Frankétienne est un créateur extraordinaire, un artiste hors pair, il prenait plaisir à répéter qu’il était peut-être l’homme qui avait commencé à voyager à l’étranger le plus tardivement.
Pour celui qui est considéré comme le père du spiralisme, un mouvement littéraire dont il avait le secret, cette expérience dans ce quartier pauvre du Bel Air l’a profondément marqué. Né en milieu rural principalement, Frankétienne s’est plongé désespérément dans la langue créole dont il a fait son cheval de batailles littéraires. Puis il a habité la langue française avec une rage. Enfin, il est devenu le maître de la langue tout court, en arrivant à Port-au-Prince, où il a été scolarisé.

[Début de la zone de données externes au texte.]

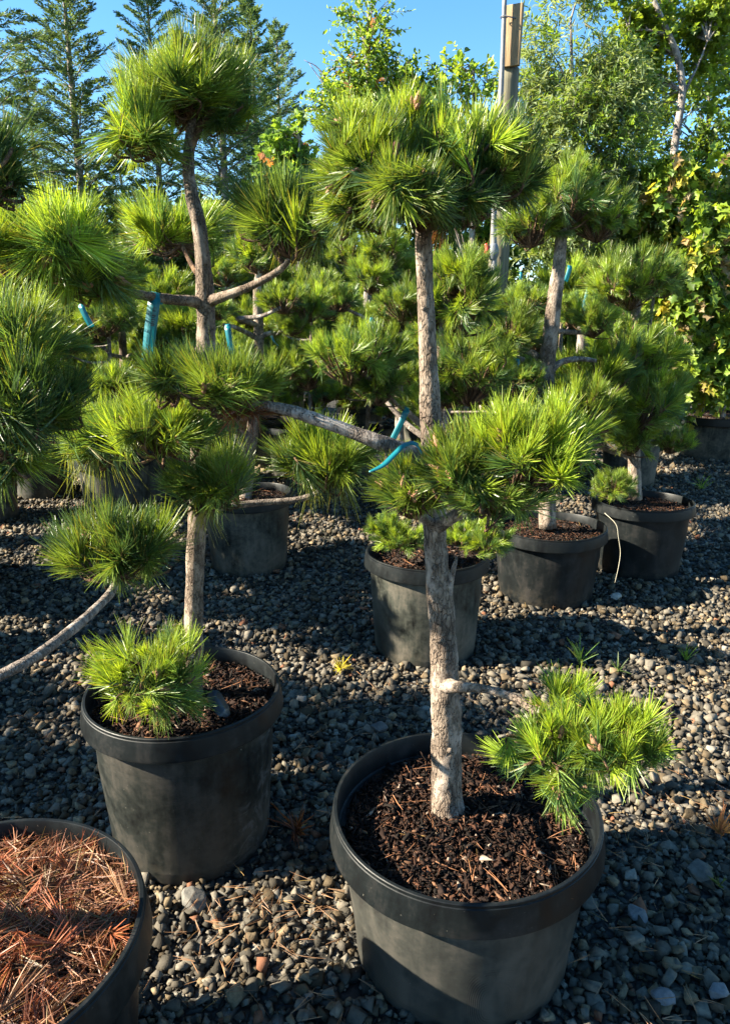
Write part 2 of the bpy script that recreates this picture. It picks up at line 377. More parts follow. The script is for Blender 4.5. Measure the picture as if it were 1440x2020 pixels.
def hero_pad(parent, seed, px, py, Y, rx, rz, n, nl, hub, nper=150, wd=0.0021, K=3, bright=0.3, tone=1.0, buds=2, depth=0.9, **kw):
    n = int(n * 1.0); nper = int(nper * 1.0); wd = .0020
    """a pad modelled for its own place; px sizes become metres at its own distance"""
    c = at(px, py, Y); s = mpp(c); h = at(*hub) - c
    far = None; rr0 = min(rx, rz) * s * .75
    if h.length > rr0 * 1.25: far = h.copy(); h = h * (rr0 / h.length)
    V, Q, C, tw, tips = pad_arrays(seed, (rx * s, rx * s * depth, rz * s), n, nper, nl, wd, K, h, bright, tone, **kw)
    if far is not None: tw.append(tube_arrays([far, far.lerp(h, .5) + Vector((0, 0, -.01)), h, h * .3], [.008, .0072, .006, .004], 7, .15, seed, 5))
    o = obj('needle_clump', mesh_np('needle_clump', V, [Q], C), M_NEEDLE, parent, c)
    t_ = obj('twig_cluster', tubes_mesh('twig_cluster', tw), M_TWIG, o); t_['kind'] = 'stuff'
    rr = random.Random(seed)
    for t, d in rr.sample(tips, min(buds * 2, len(tips))):
        b = obj('bud', ME_BUD, None, o, t); b.rotation_euler = d.to_track_quat('Z', 'Y').to_euler(); b.scale = [rr.uniform(.8, 1.6)] * 3
    return o

# ------------------------------------------------------------------ pots
def lathe(profile, seg=96, notches=False):
    V = []; N = len(profile)
    for i, (r, z) in enumerate(profile):
        for s in range(seg):
            a = 2 * math.pi * s / seg; rr = r
            if notches and z < 0.0402 and r > 0.1:
                ph = (a / (2 * math.pi) * 8 + 0.33) % 1
                if ph < 0.07: rr = r - 0.014
            V.append((rr * math.cos(a), rr * math.sin(a), z))
    Q = [(i * seg + s, i * seg + (s + 1) % seg, (i + 1) * seg + (s + 1) % seg, (i + 1) * seg + s) for i in range(N - 1) for s in range(seg)]
    return np.array(V, np.float32), np.array(Q, np.int32)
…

Maître de la langue. Maître du langage. Maître de la parole. Maître du cri et du silence. Maître de la scène. Maître de nos souffrances et de nos espoirs. Frankétienne a ensuite intégré l’Institut des Hautes Études Internationales et, après l’obtention de son diplôme, a entamé une carrière d’enseignant, puis de directeur d’école.

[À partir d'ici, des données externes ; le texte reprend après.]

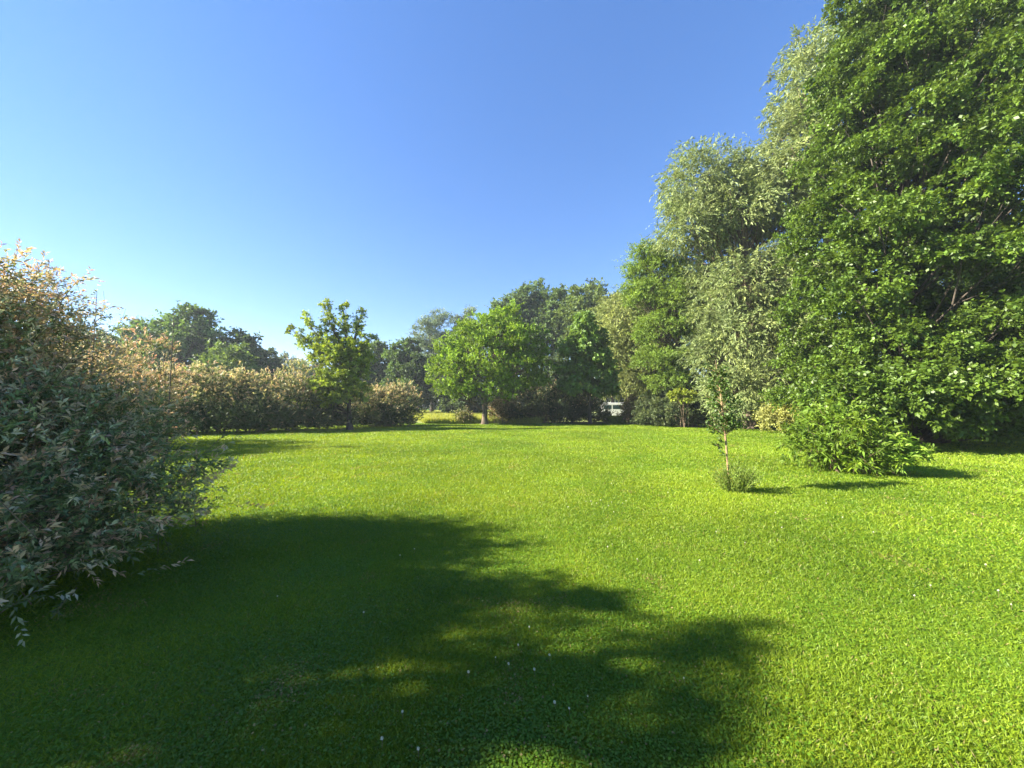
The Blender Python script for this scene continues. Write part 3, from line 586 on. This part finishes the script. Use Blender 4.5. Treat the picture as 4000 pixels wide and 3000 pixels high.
# ------------------------------------------------------------------ van
def van():
    import bmesh
    base = Vector((13.9, 48.0, 0.0)); root = empty('parked_van', base, 'white van parked beyond the hedge, glimpsed beside the olive willow', 'van')
    def paint(name, c, r, spec=.5):
        m = noise_mat(name, tuple(v * .93 for v in c), c, 3, r, .0, spec=spec); return m
    white = paint('van_white', (.78, .78, .80), .35); dark = paint('van_glass', (.03, .06, .06), .08, .8); black = paint('van_rubber', (.02, .02, .02), .8)
    steel = paint('van_rim', (.35, .36, .37), .4)
    prof = [(-2.5, .35), (-2.5, 1.1), (-2.42, 1.9), (-2.3, 2.02), (1.1, 2.02), (1.35, 1.93), (1.95, 1.2), (2.45, .98), (2.52, .6), (2.5, .35), (1.95, .35), (1.9, .6), (1.72, .75), (1.45, .8), (1.18, .75), (1.0, .6), (.95, .35),
            (-1.15, .35), (-1.2, .6), (-1.38, .75), (-1.65, .8), (-1.92, .75), (-2.1, .6), (-2.15, .35)]
    bm = bmesh.new(); lo = [bm.verts.new((x, -.92, z)) for x, z in prof]; hi = [bm.verts.new((x, .92, z)) for x, z in prof]
    bm.faces.new(lo); bm.faces.new(hi[::-1]); n = len(prof)
    for i in range(n): bm.faces.new((lo[i], hi[i], hi[(i + 1) % n], lo[(i + 1) % n]))
    bmesh.ops.recalc_face_normals(bm, faces=bm.faces)
    bmesh.ops.bevel(bm, geom=[e for e in bm.edges if abs(e.verts[0].co.y - e.verts[1].co.y) < .01], offset=.05, segments=3, affect='EDGES')
    me = bpy.data.meshes.new('body'); bm.to_mesh(me); bm.free(); link('body', me, white, root)
    def prism(name, pts, y0, y1, mat, parent):
        bm = bmesh.new(); a = [bm.verts.new((x, y0, z)) for x, z in pts]; b = [bm.verts.new((x, y1, z)) for x, z in pts]; n = len(pts)
        bm.faces.new(a); bm.faces.new(b[::-1])
        for i in range(n): bm.faces.new((a[i], b[i], b[(i + 1) % n], a[(i + 1) % n]))
        bmesh.ops.recalc_face_normals(bm, faces=bm.faces)
        me = bpy.data.meshes.new(name); bm.to_mesh(me); bm.free(); return link(name, me, mat, parent)
    for s in (-1, 1):
        y0, y1 = sorted((s * .915, s * .925))
        for pts in ([(-2.25, 1.2), (-2.2, 1.72), (-1.25, 1.72), (-1.25, 1.2)], [(-1.1, 1.2), (-1.1, 1.72), (.25, 1.72), (.25, 1.2)], [(.4, 1.2), (.4, 1.72), (1.15, 1.72), (1.65, 1.2)]):
            prism('window', pts, y0, y1, dark, root)
        for x in (-1.65, 1.45):
            y0, y1 = sorted((s * .70, s * .93))
            ty = prism('wheel', [(x + .33 * math.cos(t), .33 + .33 * math.sin(t)) for t in np.linspace(0, 2 * math.pi, 20, endpoint=False)], y0, y1, black, root)
            y0, y1 = sorted((s * .93, s * .945)); prism('rim', [(x + .2 * math.cos(t), .33 + .2 * math.sin(t)) for t in np.linspace(0, 2 * math.pi, 14, endpoint=False)], y0, y1, steel, ty)
    prism('bumper', [(-2.58, .38), (-2.58, .58), (-2.49, .58), (-2.49, .38)], -.88, .88, black, root)
    for s in (-1, 1):
        prism('headlight', [(2.40, .78), (2.42, .93), (2.55, .86), (2.55, .72)], s * .8 - .1, s * .8 + .1, steel, root)
van()

# ------------------------------------------------------------------ thin morning haze
def haze():
    x0, x1, y0, y1, z0, z1 = -325, 325, -65, 425, -1.2, 36
    v = [(x, y, z) for z in (z0, z1) for y in (y0, y1) for x in (x0, x1)]
    me = bpy.data.meshes.new('haze'); me.from_pydata(v, [], [(0, 2, 3, 1), (4, 5, 7, 6), (0, 1, 5, 4), (2, 6, 7, 3), (0, 4, 6, 2), (1, 3, 7, 5)])
    m = bpy.data.materials.new('haze'); m.use_nodes = True; t = m.node_tree; t.nodes.clear()
    p = t.nodes.new('ShaderNodeVolumePrincipled'); p.inputs['Color'].default_value = (.82, .90, 1.0, 1); p.inputs['Density'].default_value = .0006; p.inputs['Anisotropy'].default_value = .2
    o = t.nodes.new('ShaderNodeOutputMaterial'); t.links.new(p.outputs[0], o.inputs['Volume'])
    tag(link('haze', me, m), 'thin pale morning haze over the garden', 'haze', kind='stuff')
haze()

Il a laissé une œuvre littéraire monumentale faite de
L’Oiseau schizophone, publié en 1998, est certainement l’œuvre la plus marquante de la riche bibliographie de Frankétienne. Cependant, des livres comme Dezafi et Troufoban ont marqué un tournant magnifique dans le bilinguisme littéraire haïtien. Frankétienne était un artiste capable de lier avec perfection les deux langues socialement opposées : le créole et le français.
Le départ de Frankétienne, ce jeudi 20 février, crée un vide qui prendra du temps à combler. C’est un mapou (arbre majestueux) qui vient de tomber.
Les lumières vont s’éteindre pour un long moment dans le monde littéraire, qui vient de perdre l’une de ses voix les plus autorisées.
Hommage à une icône
Frankétienne restera à jamais une figure emblématique de la culture haïtienne, un homme qui a su résister aux pressions politiques et sociales pour laisser une empreinte indélébile dans l’histoire littéraire d’Haïti et du monde. Son héritage continuera d’inspirer les générations futures, et son absence sera profondément ressentie par toutes celles et par tous ceux qui ont été touchés par son génie et son humanité.
Adieu Franck !
Sympathies à Marie Andrée, ta chère et tendre épouse, à tes enfants et petits-enfants, à toute famille. Sympathies à tes millions de sympathisants (es) à travers le monde!
Un Mapou est tombé. Il avait 88 ans.